The freedom of forgiveness

Forgive us our trespasses as we forgive those who trespass against us.... (Matthew 6:12).

I sometimes think that carrying a grudge can be likened to a very long hike with a pebble in one's boot.

The stone may actually be quite small (or not), and getting rid of it could seem a time-consuming nuisance in the moment. First I may wish to locate a suitable rock upon which to sit. Then it behooves me to extricate myself from my backpack. Removal of the footwear may take some effort, so all things considered I might be inclined to leave well enough alone, thinking I could just get used to this little stone in my boot; after all, it doesn't hurt that much.

So I trudge along for another few miles, hoping the pebble will rearrange itself, and I become accustomed to the discomfort - well, sort of. As I plod the rocky trail, I may find myself feeling a bit crabby, while the stone seems to grow larger and more abrasive with each step. Now I have the perfect opportunity to feel a little bit sorry for myself, while adding one more thing to my list of complaints.

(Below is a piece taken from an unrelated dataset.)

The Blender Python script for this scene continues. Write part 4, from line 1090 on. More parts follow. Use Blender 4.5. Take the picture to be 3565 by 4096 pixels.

Soon, the pain I have chosen to endure becomes unbearable, and I'm quite inclined to treat people around me with the malice of my own unwillingness to have taken the time and trouble to remove the source of my discontent.

Left to fester, unforgiveness promises to escalate into chronic bitterness - sharper than a pebble, heavier than a boulder, the sores from which become more like gangrene of the heart that by now requires the surgical hand of the Great Physician for its transplanting.

Do I bear resentment toward someone who has done me wrong? Regardless of the cause, it's up to me to do the forgiveness work. I do it for me, not for the one(s) who have harmed me, remembering always that I shall be forgiven only as I forgive.

Perhaps the thorn of ill treatment was more like a razor-edged sword that pierced my heart, scathing me deeply. "...As we forgive those..." offers me the only real freedom from the pain of a broken past at the hands of others, or from the grudges I might accumulate as I journey along. I have harbored resentments and I have forgiven. I have truthfully known no sweeter freedom than that of a forgiving heart.

How much more pain will it take before I become willing to forgive?

Dear God, please grant me the willingness to forgive all those who have harmed me, no matter how deeply wounding their trespass. Amen.